**GOAL**
Return exactly, and only, the lines from the one holding "Model this scene" through the one holding "from mathutils.geometry import", both included; the pictures stay out.

**DATA**
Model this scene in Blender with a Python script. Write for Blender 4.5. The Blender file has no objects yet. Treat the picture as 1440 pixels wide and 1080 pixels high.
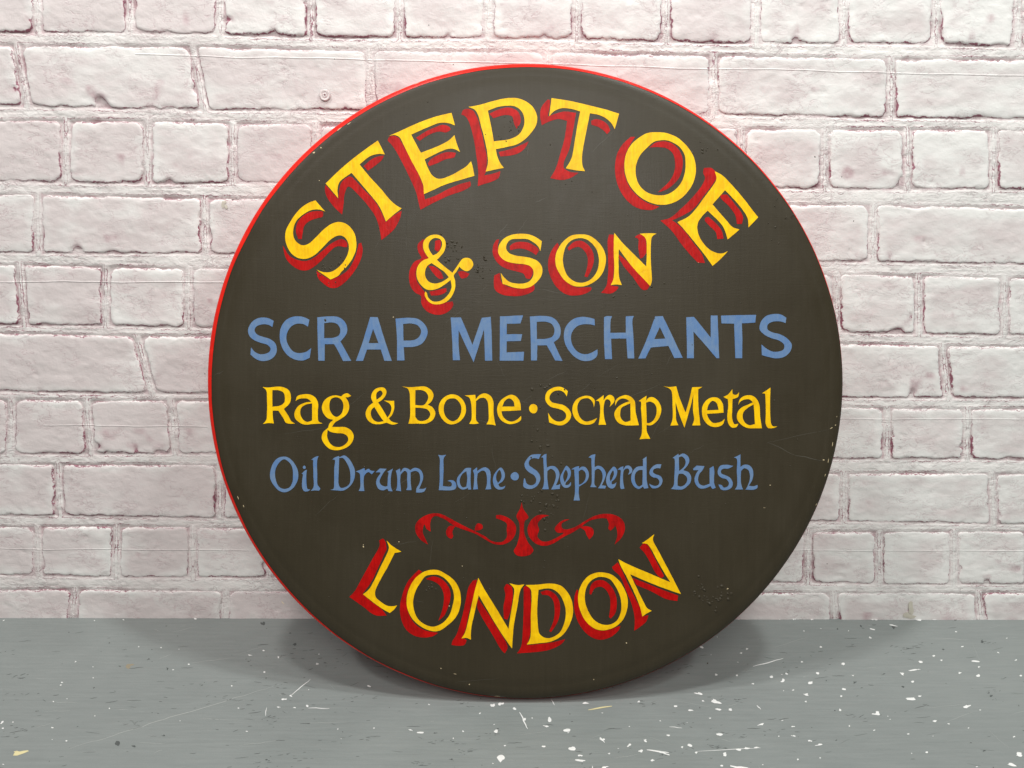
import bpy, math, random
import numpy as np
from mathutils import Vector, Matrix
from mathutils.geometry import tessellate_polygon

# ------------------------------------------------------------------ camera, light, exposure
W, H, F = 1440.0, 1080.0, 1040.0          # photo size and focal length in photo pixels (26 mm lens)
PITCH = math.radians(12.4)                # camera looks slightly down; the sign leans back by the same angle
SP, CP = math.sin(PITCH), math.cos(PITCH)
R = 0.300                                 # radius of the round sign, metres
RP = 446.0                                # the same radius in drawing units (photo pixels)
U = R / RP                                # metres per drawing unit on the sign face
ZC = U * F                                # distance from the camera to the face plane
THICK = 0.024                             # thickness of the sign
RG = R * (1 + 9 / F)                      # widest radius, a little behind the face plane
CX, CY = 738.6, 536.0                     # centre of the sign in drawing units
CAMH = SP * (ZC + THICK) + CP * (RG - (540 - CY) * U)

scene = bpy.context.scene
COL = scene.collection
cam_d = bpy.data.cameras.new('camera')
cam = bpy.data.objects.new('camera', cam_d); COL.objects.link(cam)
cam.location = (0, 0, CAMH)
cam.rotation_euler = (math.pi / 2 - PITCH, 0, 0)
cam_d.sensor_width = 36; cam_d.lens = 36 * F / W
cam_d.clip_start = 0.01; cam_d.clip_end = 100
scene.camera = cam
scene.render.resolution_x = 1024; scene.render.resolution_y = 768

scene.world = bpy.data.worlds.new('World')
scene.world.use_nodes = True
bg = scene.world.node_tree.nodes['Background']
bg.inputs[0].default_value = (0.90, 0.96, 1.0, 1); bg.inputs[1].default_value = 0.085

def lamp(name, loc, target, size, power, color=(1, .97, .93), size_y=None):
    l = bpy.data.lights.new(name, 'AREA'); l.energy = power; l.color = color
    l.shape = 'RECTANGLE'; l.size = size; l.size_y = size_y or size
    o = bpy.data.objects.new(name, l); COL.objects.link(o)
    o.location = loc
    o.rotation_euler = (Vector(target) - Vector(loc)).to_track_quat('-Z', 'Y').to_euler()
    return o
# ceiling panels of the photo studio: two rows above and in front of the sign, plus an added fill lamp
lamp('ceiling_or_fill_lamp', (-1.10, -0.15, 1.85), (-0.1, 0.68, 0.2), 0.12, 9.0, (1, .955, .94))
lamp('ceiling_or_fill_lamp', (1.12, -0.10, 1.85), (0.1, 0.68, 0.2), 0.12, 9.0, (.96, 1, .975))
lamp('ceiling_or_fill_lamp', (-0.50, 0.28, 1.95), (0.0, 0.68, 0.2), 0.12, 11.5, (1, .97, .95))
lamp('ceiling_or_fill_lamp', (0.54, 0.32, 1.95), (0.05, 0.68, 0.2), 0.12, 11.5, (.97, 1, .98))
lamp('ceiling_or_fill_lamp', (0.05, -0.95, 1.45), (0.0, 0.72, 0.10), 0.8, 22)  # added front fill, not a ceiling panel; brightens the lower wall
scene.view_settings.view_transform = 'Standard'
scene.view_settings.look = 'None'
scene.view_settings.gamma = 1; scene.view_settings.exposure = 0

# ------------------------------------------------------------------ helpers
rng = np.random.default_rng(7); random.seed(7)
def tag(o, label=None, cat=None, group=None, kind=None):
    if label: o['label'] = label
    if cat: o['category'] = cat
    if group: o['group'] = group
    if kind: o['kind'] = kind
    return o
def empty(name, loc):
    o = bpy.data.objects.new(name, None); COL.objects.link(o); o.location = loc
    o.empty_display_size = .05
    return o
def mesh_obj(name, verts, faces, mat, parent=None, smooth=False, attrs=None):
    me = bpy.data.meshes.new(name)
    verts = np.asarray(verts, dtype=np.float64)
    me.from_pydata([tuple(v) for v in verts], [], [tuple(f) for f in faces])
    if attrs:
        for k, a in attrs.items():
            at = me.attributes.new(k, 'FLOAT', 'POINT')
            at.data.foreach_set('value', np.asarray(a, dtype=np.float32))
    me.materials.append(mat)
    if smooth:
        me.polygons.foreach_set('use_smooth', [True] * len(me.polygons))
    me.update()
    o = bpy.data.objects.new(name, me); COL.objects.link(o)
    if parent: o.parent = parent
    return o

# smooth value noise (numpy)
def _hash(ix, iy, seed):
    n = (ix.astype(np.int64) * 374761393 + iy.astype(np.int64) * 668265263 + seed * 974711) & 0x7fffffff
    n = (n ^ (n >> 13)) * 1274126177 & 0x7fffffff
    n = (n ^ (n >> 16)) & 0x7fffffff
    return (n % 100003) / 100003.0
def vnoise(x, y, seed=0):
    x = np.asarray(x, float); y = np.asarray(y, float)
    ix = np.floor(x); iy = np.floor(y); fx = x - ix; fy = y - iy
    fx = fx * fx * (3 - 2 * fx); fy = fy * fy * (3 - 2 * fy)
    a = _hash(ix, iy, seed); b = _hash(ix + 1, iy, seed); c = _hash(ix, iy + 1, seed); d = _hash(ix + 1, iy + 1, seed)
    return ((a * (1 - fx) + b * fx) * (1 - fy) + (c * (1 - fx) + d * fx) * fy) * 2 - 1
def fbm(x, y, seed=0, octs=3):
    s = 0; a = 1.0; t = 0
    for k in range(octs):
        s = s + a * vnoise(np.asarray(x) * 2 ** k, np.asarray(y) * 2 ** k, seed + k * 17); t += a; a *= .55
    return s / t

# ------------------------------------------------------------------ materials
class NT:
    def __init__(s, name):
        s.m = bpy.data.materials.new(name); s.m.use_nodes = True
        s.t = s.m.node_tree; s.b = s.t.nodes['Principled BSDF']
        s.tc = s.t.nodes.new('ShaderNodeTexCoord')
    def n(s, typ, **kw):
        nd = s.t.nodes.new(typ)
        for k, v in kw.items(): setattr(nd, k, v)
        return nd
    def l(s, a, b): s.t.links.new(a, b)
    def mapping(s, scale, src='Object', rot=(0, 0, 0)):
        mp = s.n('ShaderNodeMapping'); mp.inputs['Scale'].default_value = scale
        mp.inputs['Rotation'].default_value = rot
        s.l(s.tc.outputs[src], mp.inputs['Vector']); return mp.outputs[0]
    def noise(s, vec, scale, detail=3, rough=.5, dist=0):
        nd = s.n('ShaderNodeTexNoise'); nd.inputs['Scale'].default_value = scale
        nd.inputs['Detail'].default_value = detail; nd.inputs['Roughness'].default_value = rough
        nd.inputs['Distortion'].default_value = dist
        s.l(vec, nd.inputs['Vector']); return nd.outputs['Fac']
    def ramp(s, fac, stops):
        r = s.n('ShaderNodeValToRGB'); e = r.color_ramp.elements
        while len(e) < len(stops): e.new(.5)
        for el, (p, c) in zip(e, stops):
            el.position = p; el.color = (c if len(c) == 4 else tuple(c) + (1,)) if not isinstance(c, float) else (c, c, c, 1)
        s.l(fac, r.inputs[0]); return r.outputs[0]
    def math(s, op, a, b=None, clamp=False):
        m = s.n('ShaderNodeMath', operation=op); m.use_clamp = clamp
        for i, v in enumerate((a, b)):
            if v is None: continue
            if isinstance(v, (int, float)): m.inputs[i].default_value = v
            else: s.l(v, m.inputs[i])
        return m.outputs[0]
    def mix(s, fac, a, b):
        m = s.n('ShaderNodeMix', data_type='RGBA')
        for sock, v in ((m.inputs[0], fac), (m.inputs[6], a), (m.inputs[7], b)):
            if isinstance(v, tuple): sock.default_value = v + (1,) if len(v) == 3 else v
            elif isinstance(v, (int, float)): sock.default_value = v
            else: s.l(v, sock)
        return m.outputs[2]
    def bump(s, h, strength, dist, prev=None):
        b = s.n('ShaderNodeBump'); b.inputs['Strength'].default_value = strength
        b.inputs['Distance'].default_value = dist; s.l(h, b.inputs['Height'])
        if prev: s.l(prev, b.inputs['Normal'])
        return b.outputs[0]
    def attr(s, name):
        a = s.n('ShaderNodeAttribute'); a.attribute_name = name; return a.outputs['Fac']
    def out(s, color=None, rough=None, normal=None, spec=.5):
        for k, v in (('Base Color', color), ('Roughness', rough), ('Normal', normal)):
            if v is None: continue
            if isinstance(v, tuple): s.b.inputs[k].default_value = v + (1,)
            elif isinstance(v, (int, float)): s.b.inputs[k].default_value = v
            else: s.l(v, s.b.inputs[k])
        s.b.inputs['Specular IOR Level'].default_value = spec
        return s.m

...

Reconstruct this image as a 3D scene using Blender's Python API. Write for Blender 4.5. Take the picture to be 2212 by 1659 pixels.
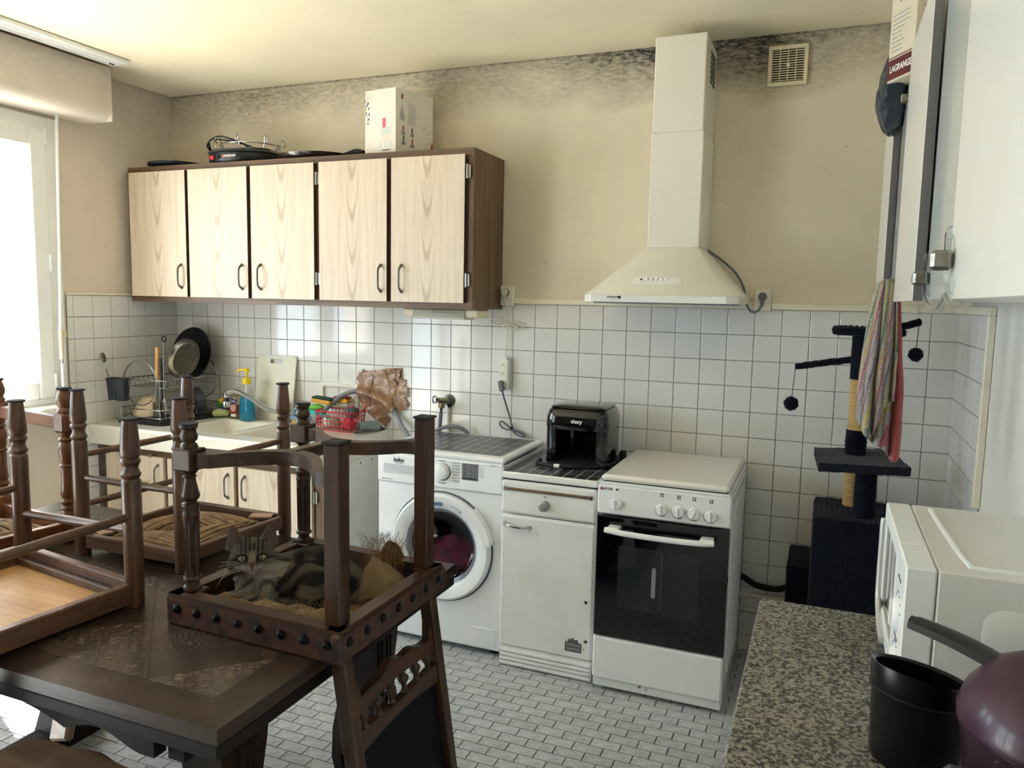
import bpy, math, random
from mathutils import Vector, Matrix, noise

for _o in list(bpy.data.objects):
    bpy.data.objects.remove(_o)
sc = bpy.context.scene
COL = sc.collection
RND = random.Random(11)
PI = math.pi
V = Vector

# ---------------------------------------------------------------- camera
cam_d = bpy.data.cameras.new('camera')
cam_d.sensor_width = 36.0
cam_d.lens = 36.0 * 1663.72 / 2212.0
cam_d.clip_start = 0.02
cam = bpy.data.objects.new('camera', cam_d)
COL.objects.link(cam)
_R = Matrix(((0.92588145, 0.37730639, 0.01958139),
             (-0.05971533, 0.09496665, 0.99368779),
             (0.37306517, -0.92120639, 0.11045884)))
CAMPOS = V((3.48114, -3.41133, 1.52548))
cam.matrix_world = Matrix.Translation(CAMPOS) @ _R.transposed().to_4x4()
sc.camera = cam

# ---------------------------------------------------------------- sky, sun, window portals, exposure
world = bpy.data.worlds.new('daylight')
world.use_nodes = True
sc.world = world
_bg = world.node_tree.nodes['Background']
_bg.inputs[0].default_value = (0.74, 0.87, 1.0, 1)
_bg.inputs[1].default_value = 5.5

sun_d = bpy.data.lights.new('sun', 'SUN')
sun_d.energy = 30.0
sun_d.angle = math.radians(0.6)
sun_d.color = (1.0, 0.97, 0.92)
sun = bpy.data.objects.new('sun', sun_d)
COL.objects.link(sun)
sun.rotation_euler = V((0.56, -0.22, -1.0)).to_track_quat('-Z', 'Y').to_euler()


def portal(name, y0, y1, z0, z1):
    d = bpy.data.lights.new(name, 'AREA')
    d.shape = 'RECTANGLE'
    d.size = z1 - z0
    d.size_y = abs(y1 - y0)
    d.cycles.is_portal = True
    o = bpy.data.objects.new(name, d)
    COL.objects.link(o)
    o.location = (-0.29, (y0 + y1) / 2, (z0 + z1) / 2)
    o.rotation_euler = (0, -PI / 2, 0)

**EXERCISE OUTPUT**
Model this scene in Blender with a Python script. Write for Blender 4.5. The Blender file has no objects yet. Treat the picture as 1440 pixels wide and 1080 pixels high.
import bpy, math, random
import numpy as np
from mathutils import Vector, Matrix
from mathutils.geometry import tessellate_polygon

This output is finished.